Washington has announced a bumper arms deal with Saudi Arabia, heralding the package as a major boost to long-standing security ties and a way to further isolate Iran.
Administration officials claim the agreement — worth $110 billion over the next decade — is the biggest single arms deal in American history, and it will see US defense firms flow everything from ships and tanks to the latest anti-missile systems to the kingdom.
The deal also reportedly includes the renewed sale of precision-guided munitions that had been blocked under president Barack Obama’s administration, for fear the Saudis would use them on civilian targets in Yemen, where Riyadh is prosecuting a war against Iranian-backed Huthi rebels.
While not all its aspects have been made public, the thrust of the deal aims to help the Saudi military bolster its defenses to deter bitter rival Iran and its missile program.
The agreement clears the way for the sale of Patriot and Terminal High Altitude Area Defense (THAAD) anti-missile technologies, providing Riyadh with state-of-the-art capabilities that could thwart an Iranian rocket.
“This package of defense equipment and services support the long-term security of Saudi Arabia and the Gulf region in the face of Iranian threats, while also bolstering the kingdom’s ability to contribute to counterterrorism operations across the region,” said Mike Miller, State Department director of regional security and arms transfers.
While the Trump administration claimed the weapons package was the biggest ever and said it firmed up bilateral ties between the United States and the oil kingdom, many of the weapons sales had actually been in the pipeline for years.

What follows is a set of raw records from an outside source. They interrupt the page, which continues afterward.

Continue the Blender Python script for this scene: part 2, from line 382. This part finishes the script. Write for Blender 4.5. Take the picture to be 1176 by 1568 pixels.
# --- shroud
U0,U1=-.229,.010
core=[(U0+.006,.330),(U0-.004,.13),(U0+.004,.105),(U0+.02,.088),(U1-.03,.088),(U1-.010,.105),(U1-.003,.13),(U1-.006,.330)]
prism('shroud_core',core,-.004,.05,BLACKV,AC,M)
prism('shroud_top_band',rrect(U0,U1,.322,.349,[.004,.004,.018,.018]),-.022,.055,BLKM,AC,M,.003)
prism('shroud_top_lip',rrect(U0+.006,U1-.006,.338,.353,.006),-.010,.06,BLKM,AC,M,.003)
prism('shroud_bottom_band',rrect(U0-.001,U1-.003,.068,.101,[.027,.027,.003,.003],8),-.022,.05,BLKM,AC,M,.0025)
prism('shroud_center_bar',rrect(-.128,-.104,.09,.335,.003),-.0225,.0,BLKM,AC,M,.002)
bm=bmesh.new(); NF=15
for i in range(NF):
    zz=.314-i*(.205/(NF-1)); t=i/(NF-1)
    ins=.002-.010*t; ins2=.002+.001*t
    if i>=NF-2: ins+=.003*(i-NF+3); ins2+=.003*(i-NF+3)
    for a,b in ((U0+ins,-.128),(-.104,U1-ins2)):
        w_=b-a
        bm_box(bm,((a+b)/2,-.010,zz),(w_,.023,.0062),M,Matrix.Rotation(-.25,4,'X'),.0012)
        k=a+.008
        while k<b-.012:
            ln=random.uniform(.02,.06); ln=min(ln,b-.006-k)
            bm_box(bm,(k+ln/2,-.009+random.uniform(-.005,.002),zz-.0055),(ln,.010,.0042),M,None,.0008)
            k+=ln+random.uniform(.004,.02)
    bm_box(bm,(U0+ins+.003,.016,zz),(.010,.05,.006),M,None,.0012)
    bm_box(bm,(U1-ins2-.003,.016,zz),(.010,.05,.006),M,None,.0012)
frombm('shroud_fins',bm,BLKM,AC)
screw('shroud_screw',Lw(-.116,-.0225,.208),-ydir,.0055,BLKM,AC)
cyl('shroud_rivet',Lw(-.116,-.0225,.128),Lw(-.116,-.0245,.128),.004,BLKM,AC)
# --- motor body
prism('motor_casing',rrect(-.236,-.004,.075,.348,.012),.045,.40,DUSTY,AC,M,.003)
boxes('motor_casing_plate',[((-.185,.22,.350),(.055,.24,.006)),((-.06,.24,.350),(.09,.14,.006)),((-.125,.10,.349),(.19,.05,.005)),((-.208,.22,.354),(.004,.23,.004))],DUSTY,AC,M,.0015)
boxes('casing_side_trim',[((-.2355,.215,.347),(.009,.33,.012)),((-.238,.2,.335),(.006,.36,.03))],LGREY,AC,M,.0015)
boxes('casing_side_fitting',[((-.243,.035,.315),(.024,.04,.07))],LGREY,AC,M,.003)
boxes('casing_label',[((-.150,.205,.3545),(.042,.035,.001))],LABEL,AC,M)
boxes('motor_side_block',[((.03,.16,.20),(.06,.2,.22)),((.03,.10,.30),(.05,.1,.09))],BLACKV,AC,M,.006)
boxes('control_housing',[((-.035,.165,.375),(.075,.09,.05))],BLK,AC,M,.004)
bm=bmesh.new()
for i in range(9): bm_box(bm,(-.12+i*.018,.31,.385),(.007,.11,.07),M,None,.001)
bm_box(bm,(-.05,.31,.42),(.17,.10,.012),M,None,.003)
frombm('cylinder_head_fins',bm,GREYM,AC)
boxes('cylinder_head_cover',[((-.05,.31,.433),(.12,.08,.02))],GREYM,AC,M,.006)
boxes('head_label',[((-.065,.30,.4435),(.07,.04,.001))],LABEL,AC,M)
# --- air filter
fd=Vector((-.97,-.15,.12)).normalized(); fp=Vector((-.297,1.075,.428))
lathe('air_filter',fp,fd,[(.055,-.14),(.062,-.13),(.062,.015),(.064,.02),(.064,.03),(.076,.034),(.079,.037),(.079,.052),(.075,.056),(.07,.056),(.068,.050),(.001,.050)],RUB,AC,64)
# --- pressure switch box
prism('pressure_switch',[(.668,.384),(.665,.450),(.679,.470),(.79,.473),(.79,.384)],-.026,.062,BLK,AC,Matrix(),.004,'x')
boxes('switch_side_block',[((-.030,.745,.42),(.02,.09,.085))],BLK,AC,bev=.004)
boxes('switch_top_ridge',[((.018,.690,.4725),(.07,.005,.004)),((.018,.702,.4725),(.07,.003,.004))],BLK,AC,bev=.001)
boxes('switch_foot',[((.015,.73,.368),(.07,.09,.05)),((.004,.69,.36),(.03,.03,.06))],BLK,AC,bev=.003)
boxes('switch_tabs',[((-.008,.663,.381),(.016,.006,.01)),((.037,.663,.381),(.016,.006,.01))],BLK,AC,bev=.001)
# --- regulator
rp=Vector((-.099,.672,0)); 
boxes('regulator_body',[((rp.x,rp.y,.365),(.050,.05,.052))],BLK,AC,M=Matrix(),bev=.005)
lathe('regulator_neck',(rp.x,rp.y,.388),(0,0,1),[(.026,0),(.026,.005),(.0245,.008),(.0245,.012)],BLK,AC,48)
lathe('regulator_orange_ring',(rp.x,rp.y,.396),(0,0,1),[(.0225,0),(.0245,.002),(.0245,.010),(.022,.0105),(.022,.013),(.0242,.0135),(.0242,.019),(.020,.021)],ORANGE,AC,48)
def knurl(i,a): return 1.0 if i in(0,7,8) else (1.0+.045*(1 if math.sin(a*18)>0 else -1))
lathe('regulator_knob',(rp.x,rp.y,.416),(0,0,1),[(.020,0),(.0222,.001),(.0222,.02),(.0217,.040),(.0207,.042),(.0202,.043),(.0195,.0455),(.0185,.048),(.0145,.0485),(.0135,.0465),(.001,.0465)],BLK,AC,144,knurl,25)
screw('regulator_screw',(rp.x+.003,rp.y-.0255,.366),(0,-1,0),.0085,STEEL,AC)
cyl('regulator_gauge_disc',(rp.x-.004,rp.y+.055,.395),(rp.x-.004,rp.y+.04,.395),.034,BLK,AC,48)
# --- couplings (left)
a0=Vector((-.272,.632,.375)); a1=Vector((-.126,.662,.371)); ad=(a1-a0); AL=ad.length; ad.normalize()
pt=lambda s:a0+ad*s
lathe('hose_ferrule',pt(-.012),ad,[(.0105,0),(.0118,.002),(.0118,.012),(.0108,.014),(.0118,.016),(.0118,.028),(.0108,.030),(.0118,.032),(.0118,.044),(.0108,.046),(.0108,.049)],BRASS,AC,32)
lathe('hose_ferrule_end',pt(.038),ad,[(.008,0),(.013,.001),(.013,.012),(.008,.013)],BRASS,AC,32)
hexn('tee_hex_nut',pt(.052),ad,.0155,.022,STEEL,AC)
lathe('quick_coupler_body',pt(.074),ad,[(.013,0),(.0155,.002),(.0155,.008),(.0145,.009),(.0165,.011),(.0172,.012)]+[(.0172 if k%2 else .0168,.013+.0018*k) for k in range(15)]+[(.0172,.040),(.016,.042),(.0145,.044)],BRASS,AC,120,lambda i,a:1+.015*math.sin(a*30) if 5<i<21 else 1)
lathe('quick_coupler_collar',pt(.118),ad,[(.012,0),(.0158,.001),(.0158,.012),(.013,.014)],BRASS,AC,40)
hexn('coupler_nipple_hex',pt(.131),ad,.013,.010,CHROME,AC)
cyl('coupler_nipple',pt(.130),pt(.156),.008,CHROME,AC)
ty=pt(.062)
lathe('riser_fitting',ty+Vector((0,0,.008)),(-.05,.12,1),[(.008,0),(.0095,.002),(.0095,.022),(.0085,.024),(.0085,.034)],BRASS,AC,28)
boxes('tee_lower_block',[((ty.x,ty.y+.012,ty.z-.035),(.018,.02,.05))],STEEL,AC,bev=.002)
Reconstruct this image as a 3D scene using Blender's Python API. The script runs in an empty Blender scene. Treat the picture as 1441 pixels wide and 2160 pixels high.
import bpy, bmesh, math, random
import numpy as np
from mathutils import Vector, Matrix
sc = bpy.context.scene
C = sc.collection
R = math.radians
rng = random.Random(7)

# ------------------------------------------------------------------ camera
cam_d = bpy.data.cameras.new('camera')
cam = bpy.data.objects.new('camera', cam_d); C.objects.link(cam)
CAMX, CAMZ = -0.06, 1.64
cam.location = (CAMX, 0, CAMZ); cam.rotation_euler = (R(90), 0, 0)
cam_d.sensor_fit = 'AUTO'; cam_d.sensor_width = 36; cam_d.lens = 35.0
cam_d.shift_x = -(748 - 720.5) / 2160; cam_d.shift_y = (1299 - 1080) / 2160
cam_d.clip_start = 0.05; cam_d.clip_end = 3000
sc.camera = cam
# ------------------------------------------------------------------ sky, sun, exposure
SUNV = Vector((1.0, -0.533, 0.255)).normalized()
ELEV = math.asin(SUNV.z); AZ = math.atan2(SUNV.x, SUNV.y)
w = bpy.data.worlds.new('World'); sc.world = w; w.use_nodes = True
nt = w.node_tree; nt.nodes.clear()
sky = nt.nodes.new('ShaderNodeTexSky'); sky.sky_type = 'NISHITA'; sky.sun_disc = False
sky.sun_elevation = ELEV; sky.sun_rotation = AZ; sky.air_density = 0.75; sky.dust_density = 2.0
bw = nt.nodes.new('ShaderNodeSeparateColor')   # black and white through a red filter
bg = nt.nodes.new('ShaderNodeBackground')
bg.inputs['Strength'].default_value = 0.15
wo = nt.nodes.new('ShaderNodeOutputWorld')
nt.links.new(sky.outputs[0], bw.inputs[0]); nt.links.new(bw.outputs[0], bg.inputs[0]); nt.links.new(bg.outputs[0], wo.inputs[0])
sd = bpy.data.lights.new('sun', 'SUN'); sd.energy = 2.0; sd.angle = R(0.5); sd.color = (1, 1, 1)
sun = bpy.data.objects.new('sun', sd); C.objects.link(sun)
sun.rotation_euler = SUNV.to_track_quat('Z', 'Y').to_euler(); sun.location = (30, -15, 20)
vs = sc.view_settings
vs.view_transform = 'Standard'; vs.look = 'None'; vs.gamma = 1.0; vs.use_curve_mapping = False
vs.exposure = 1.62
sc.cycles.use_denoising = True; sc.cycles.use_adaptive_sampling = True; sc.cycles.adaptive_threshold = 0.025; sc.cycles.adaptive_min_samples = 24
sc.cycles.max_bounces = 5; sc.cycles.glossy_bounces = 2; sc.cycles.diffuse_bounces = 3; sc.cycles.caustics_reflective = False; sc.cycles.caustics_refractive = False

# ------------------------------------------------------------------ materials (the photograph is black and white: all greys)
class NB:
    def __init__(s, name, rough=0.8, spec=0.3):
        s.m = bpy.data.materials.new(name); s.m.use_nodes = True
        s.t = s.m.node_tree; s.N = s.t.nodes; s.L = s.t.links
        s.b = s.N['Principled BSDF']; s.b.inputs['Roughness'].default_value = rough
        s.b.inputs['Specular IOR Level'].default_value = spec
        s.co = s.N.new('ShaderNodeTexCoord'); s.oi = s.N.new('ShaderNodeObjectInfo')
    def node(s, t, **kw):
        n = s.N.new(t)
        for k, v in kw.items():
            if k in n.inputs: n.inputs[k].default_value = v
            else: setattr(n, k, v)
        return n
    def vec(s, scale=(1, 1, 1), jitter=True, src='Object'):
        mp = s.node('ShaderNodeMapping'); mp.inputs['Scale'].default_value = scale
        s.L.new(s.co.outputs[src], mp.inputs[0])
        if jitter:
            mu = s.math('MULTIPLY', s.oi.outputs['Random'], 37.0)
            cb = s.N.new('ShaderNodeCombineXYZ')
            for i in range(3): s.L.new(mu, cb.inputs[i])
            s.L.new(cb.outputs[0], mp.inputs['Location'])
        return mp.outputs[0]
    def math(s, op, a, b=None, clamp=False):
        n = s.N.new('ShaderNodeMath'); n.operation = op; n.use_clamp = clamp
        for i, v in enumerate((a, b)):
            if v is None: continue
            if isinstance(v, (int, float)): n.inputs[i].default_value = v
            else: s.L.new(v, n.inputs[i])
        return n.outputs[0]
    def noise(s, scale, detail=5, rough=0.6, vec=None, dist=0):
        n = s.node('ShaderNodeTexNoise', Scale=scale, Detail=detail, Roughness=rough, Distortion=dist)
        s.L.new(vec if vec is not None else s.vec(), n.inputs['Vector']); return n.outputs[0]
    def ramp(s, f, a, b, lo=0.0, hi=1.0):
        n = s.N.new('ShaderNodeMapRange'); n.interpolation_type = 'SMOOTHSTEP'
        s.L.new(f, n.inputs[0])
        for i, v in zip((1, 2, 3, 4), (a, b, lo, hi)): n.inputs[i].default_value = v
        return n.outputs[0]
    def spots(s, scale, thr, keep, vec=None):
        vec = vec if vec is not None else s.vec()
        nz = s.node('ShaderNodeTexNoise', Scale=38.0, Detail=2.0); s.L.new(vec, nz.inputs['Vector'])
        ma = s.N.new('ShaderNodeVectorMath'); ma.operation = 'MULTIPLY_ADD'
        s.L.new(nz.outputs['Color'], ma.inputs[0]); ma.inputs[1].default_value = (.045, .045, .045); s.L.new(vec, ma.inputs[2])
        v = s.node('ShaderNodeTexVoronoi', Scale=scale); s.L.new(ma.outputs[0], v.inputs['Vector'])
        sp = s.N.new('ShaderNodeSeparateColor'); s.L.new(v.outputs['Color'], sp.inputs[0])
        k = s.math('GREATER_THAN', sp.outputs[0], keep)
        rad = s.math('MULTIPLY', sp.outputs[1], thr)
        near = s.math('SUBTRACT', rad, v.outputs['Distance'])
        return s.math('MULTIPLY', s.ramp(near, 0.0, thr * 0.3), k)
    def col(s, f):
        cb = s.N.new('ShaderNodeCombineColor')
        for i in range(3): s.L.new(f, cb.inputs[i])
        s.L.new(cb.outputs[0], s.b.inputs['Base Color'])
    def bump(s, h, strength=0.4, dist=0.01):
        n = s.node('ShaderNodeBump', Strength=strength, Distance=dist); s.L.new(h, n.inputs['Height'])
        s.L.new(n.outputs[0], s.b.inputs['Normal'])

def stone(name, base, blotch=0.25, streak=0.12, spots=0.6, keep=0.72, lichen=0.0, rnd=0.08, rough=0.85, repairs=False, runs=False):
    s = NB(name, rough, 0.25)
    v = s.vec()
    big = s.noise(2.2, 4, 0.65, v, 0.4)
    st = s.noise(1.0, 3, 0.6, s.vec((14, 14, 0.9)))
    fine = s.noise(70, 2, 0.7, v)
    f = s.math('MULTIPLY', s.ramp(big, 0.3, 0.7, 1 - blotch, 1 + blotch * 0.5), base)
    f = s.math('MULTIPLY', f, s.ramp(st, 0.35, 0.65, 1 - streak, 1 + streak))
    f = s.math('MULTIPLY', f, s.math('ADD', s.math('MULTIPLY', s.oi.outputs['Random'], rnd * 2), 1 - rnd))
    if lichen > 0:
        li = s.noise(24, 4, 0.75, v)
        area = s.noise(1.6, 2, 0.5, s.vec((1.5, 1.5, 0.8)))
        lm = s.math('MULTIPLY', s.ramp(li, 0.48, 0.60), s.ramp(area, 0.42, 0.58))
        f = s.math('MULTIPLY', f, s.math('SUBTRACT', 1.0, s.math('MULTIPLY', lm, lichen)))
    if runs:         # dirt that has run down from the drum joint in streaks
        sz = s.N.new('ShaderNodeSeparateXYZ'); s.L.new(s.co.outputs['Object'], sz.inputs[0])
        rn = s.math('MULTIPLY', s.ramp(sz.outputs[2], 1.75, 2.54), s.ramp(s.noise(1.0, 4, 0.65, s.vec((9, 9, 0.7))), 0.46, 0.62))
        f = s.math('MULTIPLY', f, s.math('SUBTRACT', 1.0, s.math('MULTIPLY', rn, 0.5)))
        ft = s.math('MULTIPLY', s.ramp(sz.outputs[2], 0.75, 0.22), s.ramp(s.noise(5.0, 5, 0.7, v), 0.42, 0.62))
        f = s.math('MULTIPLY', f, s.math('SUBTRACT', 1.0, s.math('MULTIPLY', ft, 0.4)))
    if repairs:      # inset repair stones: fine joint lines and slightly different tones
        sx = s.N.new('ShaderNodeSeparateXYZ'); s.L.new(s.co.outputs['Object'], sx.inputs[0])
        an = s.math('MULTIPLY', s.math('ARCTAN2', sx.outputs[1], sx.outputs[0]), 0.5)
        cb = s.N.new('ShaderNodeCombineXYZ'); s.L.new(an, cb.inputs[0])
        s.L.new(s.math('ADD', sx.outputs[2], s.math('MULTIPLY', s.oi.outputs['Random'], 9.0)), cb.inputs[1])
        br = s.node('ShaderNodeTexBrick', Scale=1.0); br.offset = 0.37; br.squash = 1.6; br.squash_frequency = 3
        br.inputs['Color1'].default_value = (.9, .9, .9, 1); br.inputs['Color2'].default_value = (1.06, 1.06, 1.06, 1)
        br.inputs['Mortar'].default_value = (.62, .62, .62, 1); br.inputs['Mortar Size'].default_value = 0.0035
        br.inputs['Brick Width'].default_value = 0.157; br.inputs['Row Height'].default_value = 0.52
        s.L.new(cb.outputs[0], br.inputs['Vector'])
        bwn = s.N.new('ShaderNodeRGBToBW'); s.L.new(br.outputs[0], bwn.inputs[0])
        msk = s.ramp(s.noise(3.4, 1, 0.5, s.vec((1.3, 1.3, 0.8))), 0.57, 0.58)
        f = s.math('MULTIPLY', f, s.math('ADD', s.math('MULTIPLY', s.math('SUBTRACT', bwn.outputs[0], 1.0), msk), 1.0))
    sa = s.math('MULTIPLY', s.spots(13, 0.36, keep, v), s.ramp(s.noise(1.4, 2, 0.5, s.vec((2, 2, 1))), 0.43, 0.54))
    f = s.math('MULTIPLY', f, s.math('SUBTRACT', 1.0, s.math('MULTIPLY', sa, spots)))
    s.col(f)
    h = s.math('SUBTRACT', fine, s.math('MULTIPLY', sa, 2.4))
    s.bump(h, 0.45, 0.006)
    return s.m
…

Observers are mixed about the significance of the deal, which comes under a broader series of investments that the State Department says could tot up to $350 billion.
“Both sides have an incentive to show this as a break with the past and an opening to a new era,” said Derek Chollet, a former assistant secretary of defense for international security affairs and a senior advisor at the German Marshall Fund.
But he sees the reality as more of a natural progression from a process begun under Barack Obama, who approved more than $100 billion in arms sales to Saudi Arabia.
“I ask myself if Hillary Clinton was president, what would have been different about this Saudi trip? In terms of the arms sales, maybe not a lot,” Chollet told AFP.
Many of the sales were set in motion months or years ago, but Trump’s son-in-law Jared Kushner scrambled to ensure the deal was finalized ahead of the US leader’s visit to Saudi Arabia.
According to The New York Times, he even called Lockheed Martin chief Marillyn Hewson to see if she could knock down the price of the THAAD system.
Lockheed is one of the big winners from the deal, which also includes the sale of the firm’s Multi-Mission Surface Combatant Ships and associated gear, for an estimated cost of more than $11 billion.
These ships would allow Riyadh to increase patrols in the strategic Gulf and Red Sea straits in the face of Iranian threats.
The “naval modernization plan would make Saudi Arabia a much more important partner in dealing with the asymmetric threat Iran poses in the Gulf,” said Anthony Cordesman, an expert at the Center for Strategic and International Studies.
The sale of precision-guided munitions to Saudi Arabia has drawn broad ire internationally.
For more than two years, Saudi Arabia has led an Arab coalition conducting air strikes and other operations against Iran-backed rebels in Yemen, in support of President Abedrabbo Mansour Hadi.
Rights groups have repeatedly criticized the coalition over civilian casualties.
Yemen “is on the brink of famine in part because the Saudis have intentionally destroyed transit hubs and key bridges, and blocked the delivery of humanitarian aid into Yemen,” Democratic Senator Chris Murphy wrote in an opinion piece.
“By selling the Saudis these precision-guided weapons more — not fewer — civilians will be killed because it is Saudi Arabia’s strategy to starve Yemenis to death to increase their own leverage at the negotiating table. They couldn’t do this without the weapons we are selling them.”
Israel has expressed concerns about US arms sales to Saudi Arabia eroding its own defensive edge in the region, but the deal does not include the sale of F-35 stealth fighters, which the Jewish state now owns.
“There is nothing in this package of sales, taken individually or as a whole, that will undermine Israel’s qualitative military edge,” Miller said.
The cozy relationship Trump is fostering with Saudi Arabia belies the views of many of his supporters at home, who blame the kingdom for the September 11, 2001 terror attacks against America.
Of the 19 hijackers of planes used that day, 15 came from Saudi Arabia, also the birthplace of Al-Qaeda founder and attack mastermind Osama bin Laden.